So even though it has been over a year since the indictments came down, very little has moved, it would seem, that is visible in the Federal case against Milberg Weiss. At least until recently.
A few days ago, it was announced that David J. Bershad, the former financial head of Milberg Weiss, has agreed to a plea deal where he will forfeit almost $ 8 million and pay a $250,000.00 fine. In return, he will become a government witness in the case against his former employers. This was followed on July 10, by the announcement that former client Steven Cooperman would be pleading guilty to receiving more than $6 million in kickbacks from the firm.
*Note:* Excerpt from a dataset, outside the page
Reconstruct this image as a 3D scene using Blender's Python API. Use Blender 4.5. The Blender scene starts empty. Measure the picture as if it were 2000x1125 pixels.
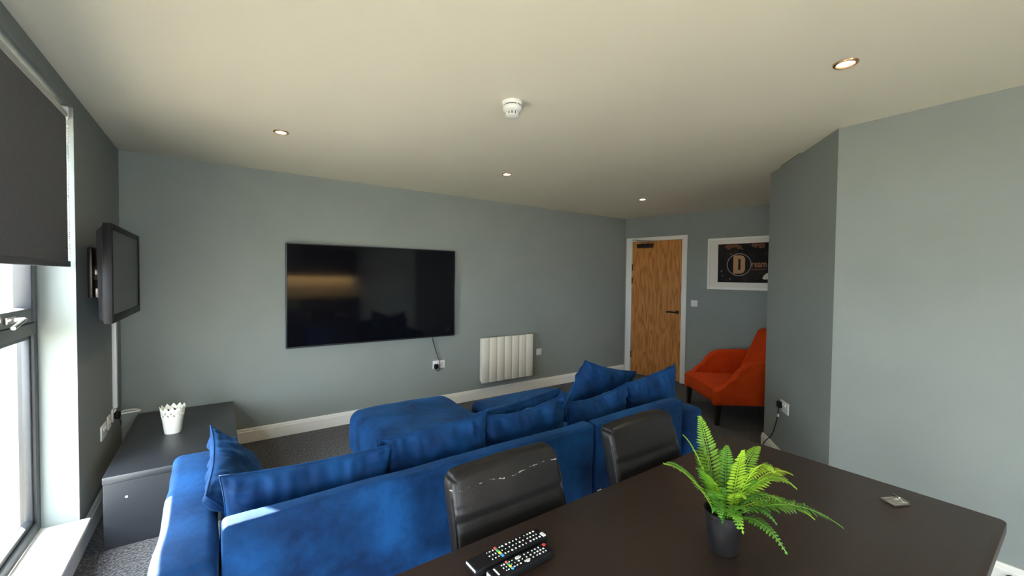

Now today, the government filed its response to the motion to dismiss the indictment filed by defendants Steven Schulman, named plaintiff Seymour M. Lazar and Lazar's former lawyer, Paul T. Selzer. Schulman, Lazar and Selzer argue that the "honest services fraud" alleged in the indictment against them should be dismissed because the government cannot show that the class members of any of the cases were harmed by their arrangement. The amended motion to dismiss contends that under the law, they did not violate it since their agreements with the named plaintiffs did not cause an actual divergence of interests.
The government's position is that harm to the class members is irrelevant, that there simply needs to be a showing that there was a "fraudulent concealment of material facts". Simply put, it seems to say, there just needs to be the secret agreement that is hidden by the alleged conspirators.
As this is going on, William Lerach and Melvyn Weiss have been in negotiations with the prosecution to get some sort of a plea deal. The sticking point seems to be jail time. Neither Lerach or Weiss wants to go to jail. Of course, if they were contributors to Bush's administration, maybe they could get the Scooter Special. Hell, if they were in Nebraska, ... let's not go there.